Because it's a sport and sports have "fans". People cheer. People enjoy watching their kid. People get excited. People like to enjoy it. I agree that noone should ever be negative to a player. There is no problem being engaged and saying....Let's go Jimmy! We need you. Or We have to win those balls. Let's get some rebounds. Get ready. Here comes a punt. or general things. I'm not saying yell...Shoot! Shoot! Pass! Pass! Parents should not yell at refs. Etc. But to be silent is crazy. One time, something happened and the parents were quiet. My son came off and said...."did we play that bad? Noone was saying anything." He knows that when the parents are noisy, things are going well. Soccer's fun. Enjoy it. |
You’re conflating cheering with jeering. |
YES. there is a problem with some of those comments. You are implying negative performance, "we have to win those balls". "let's get some rebounds--after they miss a rebound. etc. Do you not see how those comments are negative? |
| Of course they don’t see it. These are the clueless dough bag parents we all know from travel teams.

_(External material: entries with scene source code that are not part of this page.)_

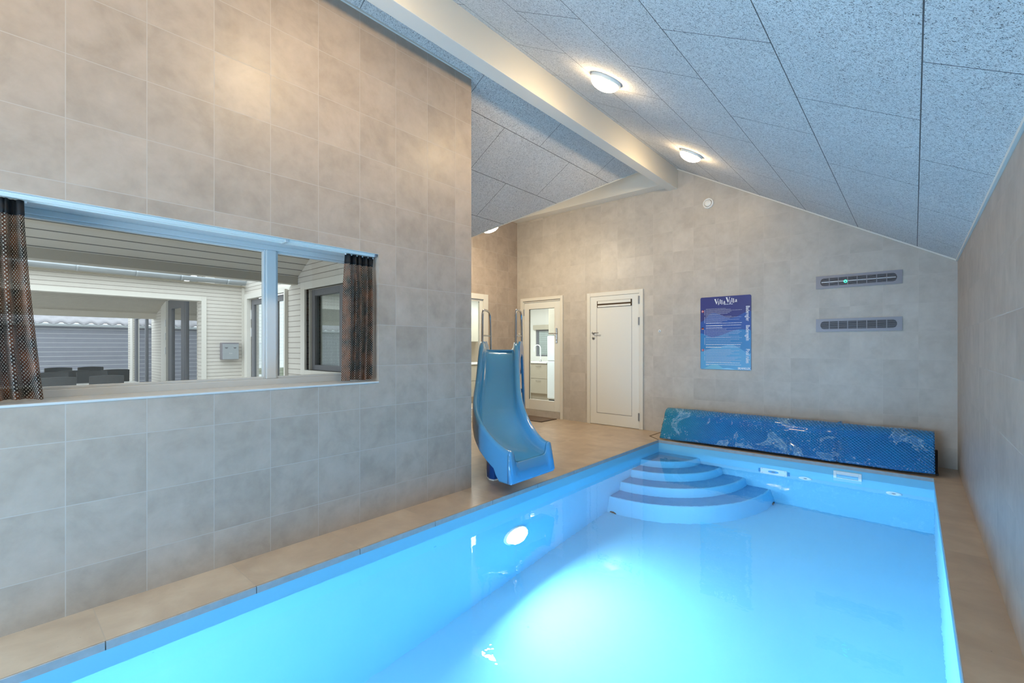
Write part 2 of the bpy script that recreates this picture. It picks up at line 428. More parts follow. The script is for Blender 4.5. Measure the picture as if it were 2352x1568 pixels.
GD = (-5.50, -4.635, 0.0, 2.10)      # glass door hole in the far wall
wall('wall_far', 'tile_x', 'x', YF, YF + .14, XA - .15, XR + .2, lambda x: (zr(x) + .05) if x > RX else 4.1, [GD], xs=[RX])
WH = (-.30, 1.912, 1.01, 1.958)      # left window hole
m = MB()
for a, b, za, zt in slabs([], None, [WH], YN, YE):
    P0, P1 = (zl(XL) + .02, zl(-3.34) + .02) if zt is None else (zt, zt)
    m.prism([(XL, a, za), (-3.34, a, za), (-3.34, a, P1), (XL, a, P0)], (0, b - a, 0))
m.build('wall_left', 'tile_y', kind='structure')
wall('wall_right', 'tile_y', 'y', XR, XR + .15, YN, YF, lambda y: zr(XR) + .03)
AD = (4.86, 5.70, 0.0, 2.12)         # alcove side door hole
wall('wall_alcove', 'tile_y', 'y', XA, XA - .14, 2.82, YF, lambda y: max(zl(XA) + .04, zc(y) + .04), [AD], xs=[3.35])
# wall between alcove and covered terrace: tiled inside, clad outside
wall('wall_return', 'tile_x', 'x', YE - .04, YE, -5.645, -3.34, lambda x: zl(x) + .03)
EW = (-5.47, -3.75, .99, 1.95)
wall('wall_terrace', 'siding_cream', 'x', 2.5, YE - .045, -6.0, -3.345, lambda x: zl(x) + .03, [EW])
NW = (-2.85, -.85, .3, 1.7)  # unseen window opening, added to go with the fill light
wall('wall_near', 'tile_x', 'x', YN - .15, YN, XL - .34, XR + .15, lambda x: (zr(x) + .05) if x > RX else zl(x) + .05, [NW], xs=[RX])

# ceilings
T = (0, 0, .12)
m = MB(); m.prism([(RX, YN, zr(RX)), (XR + .15, YN, zr(XR + .15)), (XR + .15, YF + .1, zr(XR + .15)), (RX, YF + .1, zr(RX))], T)
m.build('ceiling', 'woodwool_right', kind='structure')
m = MB()
m.prism([(RX, YN, zl(RX)), (-3.34, YN, zl(-3.34)), (-3.34, YE - .04, zl(-3.34)), (XA - .1, YE - .04, zl(XA - .1)),
         (XA - .1, YR + (XA - .1 - RX), zl(XA - .1)), (RX, YR, zl(RX))], T)
m.build('ceiling.001', 'woodwool_left', kind='structure')
m = MB()
m.prism([(XA - .1, YR + (XA - .1 - RX), zl(XA - .1)), (RX, YR, zl(RX)), (RX, YF + .1, zc(YF + .1)), (XA - .1, YF + .1, zc(YF + .1))], T)
m.build('ceiling.002', 'woodwool_cross', kind='structure')
# ridge beam, cross beam, thin white edge beads
m = MB(); m.prism([(-2.585, YN, 3.555), (-2.585, YN, zr(-2.585) + .01), (RX, YN, RZ + .02), (-2.722, YN, zl(-2.722) + .01), (-2.722, YN, 3.555)], (0, YF - YN, 0))
m.build('trim_1', 'white_paint', kind='structure', bevel=.003)
B(XA, -2.722, 6.37, YF, 3.597, 3.95).build('trim_2', 'white_paint', kind='structure', bevel=.003)
m = MB(); q = .014
m.prism([(-2.585, YF - q, zr(-2.585) - q), (XR, YF - q, zr(XR) - q), (XR, YF - q, zr(XR)), (-2.585, YF - q, zr(-2.585))], (0, q, 0))
m.box(XR - q, XR, YN, YF, zr(XR) - q, zr(XR) + .01)
m.box(XL, XL + q, YN, YE, zl(XL) - q * .4, zl(XL) + .01)
m.box(-2.591, -2.585, 6.574, 6.58, 3.555, 3.84)
m.build('trim_3', 'white_paint', kind='structure')
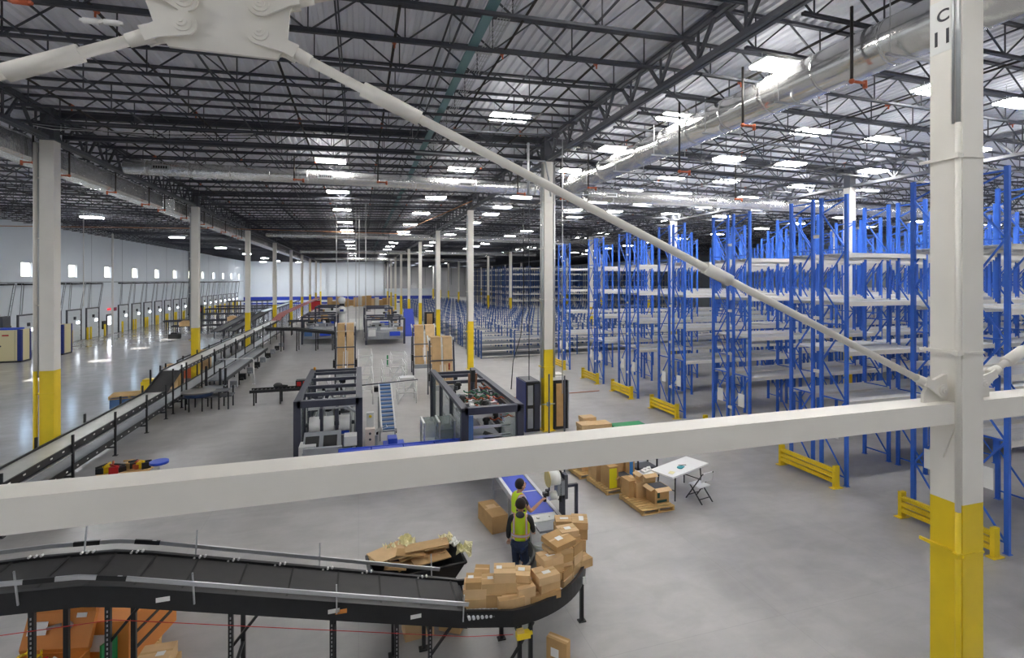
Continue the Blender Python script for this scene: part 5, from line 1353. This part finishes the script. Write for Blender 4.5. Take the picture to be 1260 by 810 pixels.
for x, y, z, w_, d_, h_, r_, mt_, lab in BX:
    o = M().cbox((0,0,h_/2), (w_, d_, h_)).build('carton', mt_, None, (x, y, z), R(r_)); tag(o, lab, 'cardboard box', 'boxes on the right pallets')
    if 'open' in lab or 'tall carton' in lab:
        M().cbox((0, -d_/2-.07, h_-.02), (w_, .15, .01), rx=R(20)).cbox((-w_/2-.06, 0, h_-.02), (.13, d_, .01), ry=R(-25)).build('flap', card3, o)
        M().box(-w_/2+.02, w_/2-.02, -d_/2+.02, d_/2-.02, h_, h_+.004).build('contents', paper if 'white' in lab else steel_dk, o)
    if 'yellow panel' in lab: M().box(-w_/2-.004, w_/2-.05, -d_/2-.004, -d_/2, .0, h_-.05).build('yellow_panel', mat('panel_lime', (232, 226, 40), .5), o)
    if 'blue' in lab: M().box(-.02, .1, -d_/2-.004, -d_/2, .08, h_-.04).box(w_/2, w_/2+.004, -.12, .05, .08, h_-.06).build('blue_label', mat('label_blue', (60, 140, 220), .5), o)
    if 'dark print' in lab: M().box(-.16, .16, -d_/2-.004, -d_/2, .03, .1).box(-.15, -.07, -d_/2-.004, -d_/2, .16, .3).build('dark_print', mat('print_green', (30, 74, 66), .6), o)
for i, (x, y, z) in enumerate(((7.75, 12.6, .8), (7.9, 12.66, .8))):
    m = M().cbox((0,0,0), (.2, .14, .06), .4, .2).cbox((.04,.04,.03), (.14, .1, .05), .9, -.3); tag(m.build('white_papers', paper, None, (x, y, z)), 'white crumpled papers in the small open carton, %s bunch' % ('left', 'right')[i], 'paper')
t = thing('wire_cart', 'black steel frame cart standing behind the loaded pallet', 'cart', (8.8, 14.4, 0), R(4))
for sx_ in (-.36, .36):
    for sy_ in (-.25, .25): M().box(sx_-.02, sx_+.02, sy_-.02, sy_+.02, .08, 1.05).build('post', black, t); M().cyl((sx_, sy_-.015, .05), (sx_, sy_+.015, .05), .05, 12).build('wheel', blackr, t)
for z in (.2, 1.03): M().box(-.36, .36, -.26, -.23, z-.02, z+.02).box(-.36, .36, .23, .26, z-.02, z+.02).box(-.37, -.34, -.25, .25, z-.02, z+.02).box(.34, .37, -.25, .25, z-.02, z+.02).build('frame_ring', black, t)
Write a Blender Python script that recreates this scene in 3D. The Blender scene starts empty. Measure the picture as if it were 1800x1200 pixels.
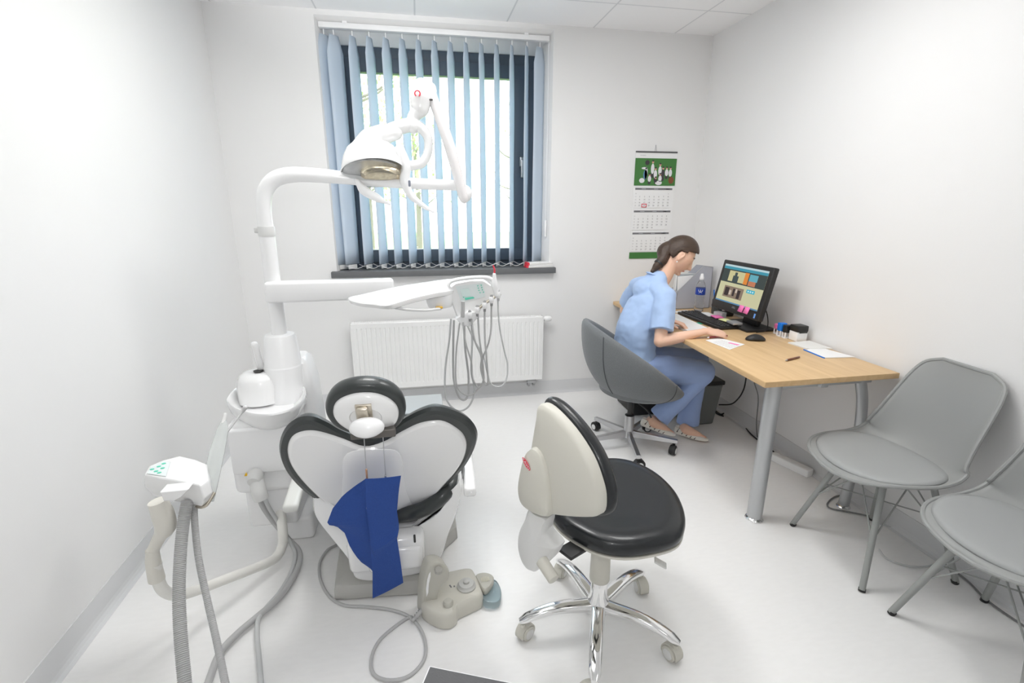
import bpy, bmesh, math, random
from math import sin, cos, pi, radians, sqrt
from mathutils import Vector, Matrix

# ------------------------------------------------------------------ camera
scene = bpy.context.scene
COL = scene.collection
cam_data = bpy.data.cameras.new('camera')
cam = bpy.data.objects.new('camera', cam_data)
COL.objects.link(cam)
cam_data.sensor_width = 36.0
cam_data.lens = 17.366
cam_data.clip_start = 0.02
cam.matrix_world = Matrix(((0.98326, 0.04634, -0.17566, -0.0904),
                           (-0.18220, 0.26102, -0.94799, -3.6542),
                           (0.00192, 0.96422, 0.26512, 1.4649),
                           (0, 0, 0, 1)))
scene.camera = cam

# ------------------------------------------------------------------ view / world / lights
scene.view_settings.view_transform = 'Standard'
scene.view_settings.look = 'None'
scene.view_settings.gamma = 1
scene.view_settings.use_curve_mapping = False
scene.view_settings.exposure = -0.56
scene.cycles.max_bounces = 12
scene.cycles.diffuse_bounces = 8
scene.cycles.transparent_max_bounces = 16
scene.cycles.sample_clamp_indirect = 6

world = bpy.data.worlds.new('overcast_sky')
scene.world = world
world.use_nodes = True
wn = world.node_tree
wn.nodes['Background'].inputs['Color'].default_value = (0.86, 0.93, 1.0, 1)
wn.nodes['Background'].inputs['Strength'].default_value = 8.5

def area_light(name, loc, size_x, size_y, power, color=(1, 1, 1), rot=(0, 0, 0)):
    L = bpy.data.lights.new(name, 'AREA')
    L.shape = 'RECTANGLE'; L.size = size_x; L.size_y = size_y
    L.energy = power; L.color = color
    o = bpy.data.objects.new(name, L); COL.objects.link(o)
    o.location = loc; o.rotation_euler = rot
    return o

CEIL = 2.637
XL, XR, YF = -1.3017, 2.05, -5.2
for x_, y_, w_ in ((1.05, -1.75, 21), (-0.10, -1.35, 28), (1.05, -4.1, 2), (-0.35, -4.1, 2)):
    area_light('ceiling_lamp_light', (x_, y_, CEIL - 0.03), 0.56, 0.56, w_, (1, 0.995, 0.985))
# the photographer's flash: a direct share from the camera and a share bounced off the ceiling
fl_ = bpy.data.lights.new('camera_flash_light', 'SPOT'); fl_.energy = 36; fl_.spot_size = radians(88); fl_.spot_blend = 1.0; fl_.shadow_soft_size = 0.05
fl_o = bpy.data.objects.new('camera_flash_light', fl_); COL.objects.link(fl_o); fl_o.location = (-0.10, -3.70, 1.70); fl_o.rotation_euler = (radians(70), 0, radians(-8))
sp_ = bpy.data.lights.new('bounced_flash_light', 'SPOT'); sp_.energy = 430; sp_.spot_size = radians(58); sp_.spot_blend = 0.7; sp_.shadow_soft_size = 0.06
so_l = bpy.data.objects.new('bounced_flash_light', sp_); COL.objects.link(so_l); so_l.location = (-0.05, -3.55, 1.80); so_l.rotation_euler = (radians(125), 0, radians(3))

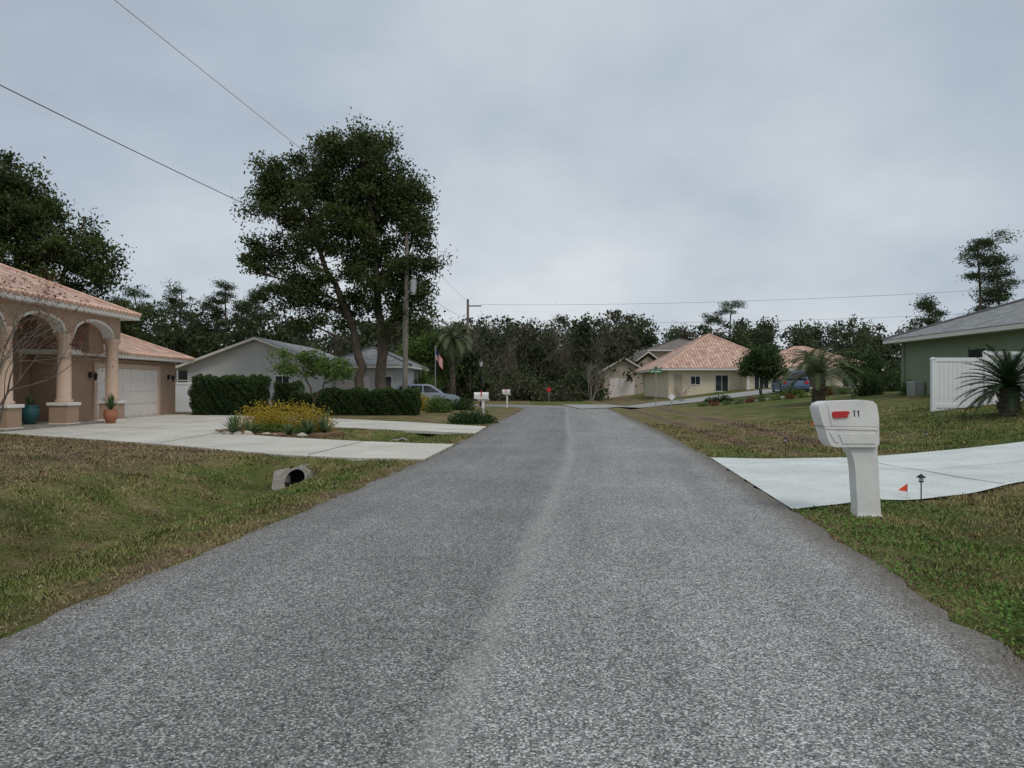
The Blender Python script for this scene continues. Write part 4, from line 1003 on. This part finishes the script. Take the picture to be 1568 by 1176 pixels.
me.materials.append(flagmat()); fo = bpy.data.objects.new('flag', me); col.objects.link(fo); fo.parent = e

e = empty('street_name_sign'); sx0, sy0 = 9.75, 50.0; z = float(gz(sx0, sy0)); g = Geo(); g.tube([(sx0, sy0, z), (sx0, sy0, z + 2.75)], [.035, .035], 8, 0, True); g.build('post', [M['metal']], e)
g = Geo(); g.box(sx0 - .42, sx0 + .42, sy0 - .015, sy0 + .015, z + 2.45, z + 2.66); g.box(sx0 - .015, sx0 + .015, sy0 - .42, sy0 + .42, z + 2.68, z + 2.88); g.build('name_blades', [M['signgreen']], e)
g = Geo(); g.box(sx0 - .34, sx0 + .30, sy0 - .019, sy0 - .0155, z + 2.52, z + 2.59); g.build('lettering', [M['trimwhite']], e)
def sign(x, y, shape, mat, h, name='traffic_sign', r=.36):
    e = empty(name); z = float(gz(x, y)); g = Geo(); g.tube([(x, y, z), (x, y, z + h)], [.03, .03], 8, 0, True); g.build('post', [M['metal']], e)
    n = shape; off = math.pi / n if n == 8 else 0
    g = Geo(); g.prism([(x + r * math.cos(off + k * 2 * math.pi / n), z + h - .1 + r * math.sin(off + k * 2 * math.pi / n)) for k in range(n)], 'y', y - .05, y - .03); g.build('plate', [mat], e)
sign(3.6, 72, 8, M['red'], 1.3, r=.24); sign(10.3, 47.6, 4, M['white'], .9, 'yard_sign', .24)

def car(name, x, y, rot, paint, z=0):
    e = empty(name); e.location = (x, y, z); e.rotation_euler = (0, 0, rot)
    g = Geo(); body = [(-2.25,.35),(-2.3,.6),(-2.25,.95),(-1.9,1.02),(-1.05,1.05),(1.1,1.05),(2.0,.92),(2.25,.75),(2.28,.4),(2.1,.3),(-2.1,.3)]
    g.prism(body, 'y', -.9, .9); bevel(g.build('body', [paint], e), .08, 3)
    prof = [(-2.15,1.04),(-1.95,1.5),(-1.75,1.66),(.1,1.68),(.4,1.6),(1.2,1.04)]
    g = Geo(); n = len(prof); V = [(p[0], -.86 + .22 * (p[1]-1.04)/.64, p[1]) for p in prof] + [(p[0], .86 - .22 * (p[1]-1.04)/.64, p[1]) for p in prof]
    g.add(V, [(i, (i+1) % n, n + (i+1) % n, n + i) for i in range(n)]); g.add(V[:n], [tuple(range(n))[::-1]]); g.add(V[n:], [tuple(range(n))]); bevel(g.build('cabin', [paint], e), .04, 2)
    g = Geo()
    for s in (-1, 1):
        for w in ([(-1.9,1.1),(-1.75,1.52),(-1.1,1.56),(-1.1,1.1)], [(-1.02,1.1),(-1.02,1.56),(-.25,1.57),(-.25,1.1)], [(-.17,1.1),(-.17,1.57),(.25,1.54),(.95,1.1)]):
            pts = [(p[0], s * (.875 - .22 * (p[1]-1.04)/.64), p[1]) for p in w]; g.add(pts, [(0, 1, 2, 3)])
    g.add([(.48,-.64,1.57),(.48,.64,1.57),(1.2,.78,1.1),(1.2,-.78,1.1)], [(0,1,2,3)]); g.add([(-2.0,-.66,1.5),(-2.0,.66,1.5),(-2.19,.78,1.1),(-2.19,-.78,1.1)], [(0,1,2,3)]); g.build('windows', [M['glass']], e)
    for wx in (-1.4, 1.4):
        for s in (-1, 1):
            g = Geo(); a = np.arange(20) * math.pi / 10; g.prism([(wx + .34 * math.cos(t), .34 + .34 * math.sin(t)) for t in a], 'y', s * .93 - .11, s * .93 + .0, 0); g.prism([(wx + .2 * math.cos(t), .34 + .2 * math.sin(t)) for t in a], 'y', s * .94 - .02, s * .94, 1); g.build('wheel', [M['rubber'], M['metal']], e)
    g = Geo(); g.box(2.2, 2.29, -.8, -.5, .65, .8); g.box(2.2, 2.29, .5, .8, .65, .8); g.build('headlights', [M['lamp']], e)
    g = Geo(); g.box(-2.32, -2.25, -.85, -.6, .75, .95); g.box(-2.32, -2.25, .6, .85, .75, .95); g.build('tail_lights', [M['red']], e)
car('parked_car', -5.9, 50.5, math.radians(8), M['silver']); car('parked_car', 20.3, 54, math.radians(80), M['blue'], .95); car('parked_car', -6.5, 55.5, 0.2, M['blue'])

# ------------------------------------------------------------------ world
w = bpy.data.worlds.new('World'); sc.world = w; w.use_nodes = True; nt = w.node_tree
bg = nt.nodes['Background']; bg.inputs['Strength'].default_value = 0.1
EL, AZ = 52, 150
sky = N(nt, 'ShaderNodeTexSky'); sky.sky_type = 'NISHITA'; sky.sun_disc = False
sky.sun_elevation = math.radians(EL); sky.sun_rotation = math.radians(AZ); sky.air_density = 1.0; sky.dust_density = 2.0
tc = N(nt, 'ShaderNodeTexCoord'); sp = N(nt, 'ShaderNodeSeparateXYZ'); nt.links.new(tc.outputs['Generated'], sp.inputs[0])
zz = math_(nt, 'ADD', math_(nt, 'MAXIMUM', sp.outputs[2], 0.0), 0.42)
cb = N(nt, 'ShaderNodeCombineXYZ'); nt.links.new(math_(nt, 'DIVIDE', sp.outputs[0], zz), cb.inputs[0]); nt.links.new(math_(nt, 'DIVIDE', sp.outputs[1], zz), cb.inputs[1])
n1 = noise(nt, cb.outputs[0], 1.7, 7, 0.52)
mp = N(nt, 'ShaderNodeMapping'); mp.inputs['Location'].default_value = (11.3, 2.4, 0); nt.links.new(cb.outputs[0], mp.inputs[0])
n2 = noise(nt, mp.outputs[0], 0.75, 3, 0.5)
f = math_(nt, 'ADD', math_(nt, 'MULTIPLY', n1, 0.50), math_(nt, 'MULTIPLY', n2, 0.52))
cl = ramp(nt, f, [(0.38, (0.40, 0.46, 0.54)), (0.46, (0.47, 0.54, 0.62)), (0.54, (0.57, 0.63, 0.69)), (0.66, (0.72, 0.76, 0.80))])
sc_ = N(nt, 'ShaderNodeVectorMath', operation='SCALE'); nt.links.new(cl, sc_.inputs[0]); sc_.inputs['Scale'].default_value = 10.0
mx = mixc(nt, 0.95, sky.outputs[0], sc_.outputs[0])
nt.links.new(mx, bg.inputs['Color'])
ld = bpy.data.lights.new('sun', 'SUN'); ld.energy = 1.0; ld.angle = math.radians(16); ld.color = (1, .93, .83)
so = bpy.data.objects.new('sun', ld); col.objects.link(so)
az = math.radians(AZ); el = math.radians(EL)
dv = Vector((math.sin(az) * math.cos(el), math.cos(az) * math.cos(el), math.sin(el)))
so.rotation_euler = (-dv).to_track_quat('-Z', 'Y').to_euler(); so.location = (0, 0, 50)

cd = bpy.data.cameras.new('camera'); cam = bpy.data.objects.new('camera', cd); col.objects.link(cam)
cd.sensor_width = 36; cd.lens = 25.94; cd.clip_end = 3000; cam.location = (0, 0, 1.5)
cam.rotation_euler = (math.radians(90.2), 0, 0); sc.camera = cam
sc.view_settings.view_transform = 'Standard'; sc.view_settings.look = 'None'; sc.view_settings.exposure = 0
print('faces', sum(len(m.polygons) for m in bpy.data.meshes))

They live vicariously through their children and do much damage to their own children, their children’s team mates, and children in the opposing teams. A call from the owner means this was outrageous behavior. Time for some self reflection OP. |
Of course parents should yell at the refs. That's how you get them to make the right calls. |
Come on - you don't think this post actually happened do you? The whole thing and half the answers are trolls. I imagine the OP has posted half a dozen times at least on this thread with varying points of view in order to keep it going. I'm going to give him 7/10 for trolling. On the plus side he got good particpation with plenty of emotion and 8 pages of posts. On the downside it's not nearly as funny as the kissy-kissy thread from a few days ago - I'd give that one an 8. |
Point taken, but it's not nasty by any means. These are common things to say to remind them to raise their effort and good things will happen. Noone is saying...Hey Jimmy, your effort sucks. As to the poster below...I say things all the time and my kid nor his teammates get bothered. They say these things to each other. Coach says these things. etc. Maybe think about how someone saying..."hey, let's get to those rebounds quicker" damages your kid. You may have an issue or two on your own hands. And to the..."living vicariously"...yeah, just another thing parents say to make them sound smarter. You should have lead off with...I played D1 soccer 20 years ago. |
The fact that your examples of harmless good fun/enjoyment comments are both inane and d**kish (albeit not at soccer parent psychopath level) lead me to believe your insight is poor on this subject. |
| Yeah, another parent thought he was being "quiet" while criticizing my son during a game. |
So you are an idiot and also not funny. Okay. |
But was the point taken, though? |
| You should be glad they called. We had a parent or two like that on a team in the past. For a few years, everyone gritted their teeth and suffered through it. Not only was their sideline commentary obnoxious, it was in some situations contrary to what coaches had asked of the players, and it was negatively impacting the team. So when half the team decided to move on, everybody left the know-it-all dads who arrogantly and more loudly than they realized criticized half of the team out of the loop. They were left fuming when the replacements were even further below their standards. It would have been better for everyone if the club had addressed it and told the dads to shut it. |
+10000 As a parent, when I hear our sideline coaches(the parents) making comments about the kids on the field, I just cringe. They are always front and center at every games ready to coaches and criticize these kids. From start to finish this parent had comments about everything; be stronger, we have to win those balls, hurry up/run, serve the ball, midfield where are you etc . However, they would also comeback with positive comment when players made good plays. I think at some point this can become very annoying to the kids and the parents. The sad part about the whole situation, is the team will eventually isolate themselves from the kid whose parents always have something to say. |
haha, sucks to be your kids. you are truly an idiot. |
...you get them to make any questionable call for the other team by being a d-bag.